SHORT EXERCISE.
Compile every line that includes the word "high".

SUPPLIED DATA.

<<<<

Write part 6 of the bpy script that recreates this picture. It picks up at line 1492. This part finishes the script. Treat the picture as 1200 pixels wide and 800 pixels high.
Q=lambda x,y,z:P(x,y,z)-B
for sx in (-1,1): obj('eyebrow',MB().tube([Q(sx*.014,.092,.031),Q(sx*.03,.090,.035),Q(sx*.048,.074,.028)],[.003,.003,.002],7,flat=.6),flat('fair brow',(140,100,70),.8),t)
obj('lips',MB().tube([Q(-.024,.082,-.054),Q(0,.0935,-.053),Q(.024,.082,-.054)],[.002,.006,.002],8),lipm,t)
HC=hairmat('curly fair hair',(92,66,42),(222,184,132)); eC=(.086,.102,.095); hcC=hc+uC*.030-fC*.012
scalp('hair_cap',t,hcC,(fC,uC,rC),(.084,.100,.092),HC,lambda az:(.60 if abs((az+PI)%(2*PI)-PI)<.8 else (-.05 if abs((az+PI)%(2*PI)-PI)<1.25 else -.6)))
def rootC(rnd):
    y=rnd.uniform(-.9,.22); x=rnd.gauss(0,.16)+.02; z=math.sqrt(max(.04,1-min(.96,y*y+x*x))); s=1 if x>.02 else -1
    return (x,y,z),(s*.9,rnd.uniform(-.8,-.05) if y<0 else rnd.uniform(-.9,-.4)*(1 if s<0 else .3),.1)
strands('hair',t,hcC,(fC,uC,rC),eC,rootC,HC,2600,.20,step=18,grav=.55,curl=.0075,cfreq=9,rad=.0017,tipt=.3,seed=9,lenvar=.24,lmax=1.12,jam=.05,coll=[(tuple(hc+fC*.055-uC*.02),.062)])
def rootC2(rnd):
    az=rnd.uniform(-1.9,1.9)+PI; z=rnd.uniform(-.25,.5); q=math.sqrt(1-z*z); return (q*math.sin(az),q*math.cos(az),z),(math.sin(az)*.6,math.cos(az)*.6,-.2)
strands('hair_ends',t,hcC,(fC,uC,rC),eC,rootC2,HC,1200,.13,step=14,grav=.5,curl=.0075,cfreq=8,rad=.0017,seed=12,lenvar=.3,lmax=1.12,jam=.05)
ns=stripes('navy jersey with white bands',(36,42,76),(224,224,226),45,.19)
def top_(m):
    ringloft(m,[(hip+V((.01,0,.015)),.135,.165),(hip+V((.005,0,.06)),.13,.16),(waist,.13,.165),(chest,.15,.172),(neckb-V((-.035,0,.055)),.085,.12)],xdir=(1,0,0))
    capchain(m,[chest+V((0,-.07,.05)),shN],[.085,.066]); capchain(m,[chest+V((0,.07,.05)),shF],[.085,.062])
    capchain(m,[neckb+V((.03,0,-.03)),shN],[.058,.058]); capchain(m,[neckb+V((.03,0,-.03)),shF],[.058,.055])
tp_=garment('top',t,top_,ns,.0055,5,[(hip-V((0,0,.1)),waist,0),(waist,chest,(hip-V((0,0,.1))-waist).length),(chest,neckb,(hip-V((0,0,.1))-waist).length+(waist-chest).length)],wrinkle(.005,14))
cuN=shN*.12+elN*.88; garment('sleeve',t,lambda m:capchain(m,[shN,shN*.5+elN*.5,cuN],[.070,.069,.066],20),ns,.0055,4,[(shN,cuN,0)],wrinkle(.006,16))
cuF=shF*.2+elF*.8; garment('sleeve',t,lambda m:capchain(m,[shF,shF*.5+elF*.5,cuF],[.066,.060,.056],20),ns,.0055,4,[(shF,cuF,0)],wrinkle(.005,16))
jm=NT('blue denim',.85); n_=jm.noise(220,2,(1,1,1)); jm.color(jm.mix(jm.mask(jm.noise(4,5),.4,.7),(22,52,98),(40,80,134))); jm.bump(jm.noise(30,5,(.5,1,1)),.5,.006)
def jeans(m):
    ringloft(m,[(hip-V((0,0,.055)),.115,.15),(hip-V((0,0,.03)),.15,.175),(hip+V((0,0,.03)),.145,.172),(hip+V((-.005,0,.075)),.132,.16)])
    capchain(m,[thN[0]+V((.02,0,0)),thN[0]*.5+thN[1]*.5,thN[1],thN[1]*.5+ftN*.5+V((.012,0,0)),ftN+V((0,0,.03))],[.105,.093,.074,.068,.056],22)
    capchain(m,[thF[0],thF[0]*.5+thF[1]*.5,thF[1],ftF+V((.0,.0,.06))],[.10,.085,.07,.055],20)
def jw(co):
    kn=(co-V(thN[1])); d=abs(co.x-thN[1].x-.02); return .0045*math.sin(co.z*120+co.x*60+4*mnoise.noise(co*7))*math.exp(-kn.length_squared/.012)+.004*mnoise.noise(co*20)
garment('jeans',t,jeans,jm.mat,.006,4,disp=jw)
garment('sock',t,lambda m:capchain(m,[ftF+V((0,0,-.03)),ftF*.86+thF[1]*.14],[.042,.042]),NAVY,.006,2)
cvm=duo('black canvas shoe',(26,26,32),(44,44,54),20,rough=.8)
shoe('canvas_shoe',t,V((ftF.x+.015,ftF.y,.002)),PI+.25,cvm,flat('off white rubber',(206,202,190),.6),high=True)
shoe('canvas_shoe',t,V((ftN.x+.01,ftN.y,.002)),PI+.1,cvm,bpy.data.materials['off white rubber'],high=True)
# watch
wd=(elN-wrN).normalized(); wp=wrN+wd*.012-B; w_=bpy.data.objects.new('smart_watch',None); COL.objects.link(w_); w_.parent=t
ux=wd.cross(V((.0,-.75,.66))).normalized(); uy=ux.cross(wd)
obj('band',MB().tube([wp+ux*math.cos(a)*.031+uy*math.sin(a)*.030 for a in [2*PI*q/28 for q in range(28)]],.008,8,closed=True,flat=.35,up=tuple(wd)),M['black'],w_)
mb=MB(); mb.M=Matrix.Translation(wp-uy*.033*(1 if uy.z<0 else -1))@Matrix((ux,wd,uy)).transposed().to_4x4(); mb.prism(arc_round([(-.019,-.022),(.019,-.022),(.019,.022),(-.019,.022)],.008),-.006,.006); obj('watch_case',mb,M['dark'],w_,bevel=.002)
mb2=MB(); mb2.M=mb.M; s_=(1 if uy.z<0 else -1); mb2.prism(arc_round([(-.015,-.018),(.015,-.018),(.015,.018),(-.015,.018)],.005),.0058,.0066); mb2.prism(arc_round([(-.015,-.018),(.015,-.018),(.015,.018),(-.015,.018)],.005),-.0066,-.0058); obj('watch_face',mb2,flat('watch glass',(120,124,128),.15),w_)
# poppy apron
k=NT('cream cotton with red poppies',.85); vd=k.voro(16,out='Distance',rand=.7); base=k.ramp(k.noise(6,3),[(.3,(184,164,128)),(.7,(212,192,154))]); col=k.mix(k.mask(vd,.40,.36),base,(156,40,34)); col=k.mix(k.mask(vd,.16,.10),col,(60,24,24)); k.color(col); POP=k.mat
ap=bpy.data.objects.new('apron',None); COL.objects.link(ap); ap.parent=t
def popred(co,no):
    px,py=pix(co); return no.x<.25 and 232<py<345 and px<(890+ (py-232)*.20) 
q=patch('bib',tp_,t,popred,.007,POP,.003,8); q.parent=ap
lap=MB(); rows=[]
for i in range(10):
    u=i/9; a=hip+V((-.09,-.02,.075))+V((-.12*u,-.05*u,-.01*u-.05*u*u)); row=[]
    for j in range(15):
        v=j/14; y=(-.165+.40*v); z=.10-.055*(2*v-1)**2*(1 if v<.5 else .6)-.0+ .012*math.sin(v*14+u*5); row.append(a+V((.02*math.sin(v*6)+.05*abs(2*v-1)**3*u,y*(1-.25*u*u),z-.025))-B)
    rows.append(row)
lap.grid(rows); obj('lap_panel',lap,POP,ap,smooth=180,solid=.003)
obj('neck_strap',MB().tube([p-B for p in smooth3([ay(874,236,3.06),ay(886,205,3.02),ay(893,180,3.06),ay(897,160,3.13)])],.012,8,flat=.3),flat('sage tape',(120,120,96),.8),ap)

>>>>

OUTPUT OF THE EXERCISE.
Write part 6 of the bpy script that recreates this picture. It picks up at line 1492. This part finishes the script. Treat the picture as 1200 pixels wide and 800 pixels high.
shoe('canvas_shoe',t,V((ftF.x+.015,ftF.y,.002)),PI+.25,cvm,flat('off white rubber',(206,202,190),.6),high=True)
shoe('canvas_shoe',t,V((ftN.x+.01,ftN.y,.002)),PI+.1,cvm,bpy.data.materials['off white rubber'],high=True)